Male supremacy in physical aggression is one of the favorite examples of evolutionary psychologists (Fischer, 2001). All over the world, men are more violent than are women (Fischer, 2001). The basic premise of evolutionary theory is that men are more aggressive because they have to compete with other men in order to get sexual access to women (Fischer, 2001). Because of men’s greater variance in reproductive fitness, they have inherited psychological mechanisms that dispose them with “risky competitive tactics” that have shown to be adapted in human evolutionary history (Fischer, 2001) The evolutionary argument thus basically comes down to the idea that aggression has been more functional for men in the human evolutionary past than it has been for women (Fischer, 2001). It serves men because it enables them to defeat their rivals and secure the possession of women (Fischer, 2001). The major general cause of anger has been described as the perceived wrongdoing by others (Fischer, 2001). What men are concerned with and ready to defend with force is their status in a group, and their reputation in the eyes of their fellow mates (Fischer, 2001). This implies that aggression is not an automatic, instinctive response, but controlled by immediate social influences (Fischer, 2001).

Example / Application - Real-life

Violence against women has been increasing lately, but what we do not see as much here in the US is happening a lot in other parts of the world. Within one week three women were murdered in Guantanamo, Cuba, two were stabbed in El Salvador, and an average of 30 women die daily in Latin America from this cause. The violence includes results in bodily, sexual, or physiological injury as well as threats, denial of freedom, and even death. The people that are committing these crimes are actually the ones they trust and love the most, their husbands. The reasons for these crimes are drug abuse, cohabitation after marriage, women being the breadwinner, and jealousy.

The violence that these men are committing against their wives has a lot to do with aggression. The way that these men express their aggression is not through words, but it is actually with violence which does not exactly deal with the hunting hypothesis. The weapons like the hunting hypothesis states is what makes these men powerful against these women and brings out more rage against them and that is what causes harm to them. Most of these weapons are not made by themselves, but they are man made and the fact that they were created does help create violence. Part of evolutionary theory stated that these men would go into violent acts with other men in order to protect and keep their women from being taken away from them as their mates. In this case the men found out that these women might have been committing some sort of infidelity against them so, the rage went towards the women instead of the men that they were seeing. The words in which these people communicate with each other also has to do with the hunting hypothesis because without communication of any sort they would have never gotten together or showed any type of verbal aggressiveness with each other.

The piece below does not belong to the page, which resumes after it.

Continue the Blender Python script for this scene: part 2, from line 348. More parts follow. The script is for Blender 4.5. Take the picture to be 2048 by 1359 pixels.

Example / Application - Columbine

Two teenagers in Denver, Colorado killed thirteen people and themselves at Columbine High School about ten years ago. Their attack was something that was planned with bombs that were wired so badly that they did not explode so they moved on to shooting people. They hoped to kill everyone including their friends. Ardey stated in his view on Hunting Hypothesis was that humans killed for a living. Not only that humans were able to make a language in which we could communicate with each other and then we were able to make weapons. As in the Columbine shooting, these kids would go about their day doing normal things like having after school jobs, taking advance classes and fooling everyone that they were normal. In reality these kids were making bombs behind their backs with the money that they were saving. Not only had they planned to murder these people that are their peers because they were the outcasts, they never really had friends, and they never really got invited to go to social things with the rest of their school mates.

This relates to the whole Hunting Hypothesis theory because through language we get to communicate with each other on whom we will be friends with and who will be our enemies. These kids were the victims of a person that did not want to be friends with them and that is when they felt aggression, because no one seemed to like them. They then became friends with each other and planned to take out their aggression in the only way they knew how which is through violence. What made them superior and successful was with what they were armed with. They had guns and they had bombs. Bombs which they figured out how to make and created with their own two hands at their houses and used them against everyone they knew. Therefore Columbine does relate to hunting hypothesis in the fact that they used what Ardey said that caused aggression which was language and the use of weapons.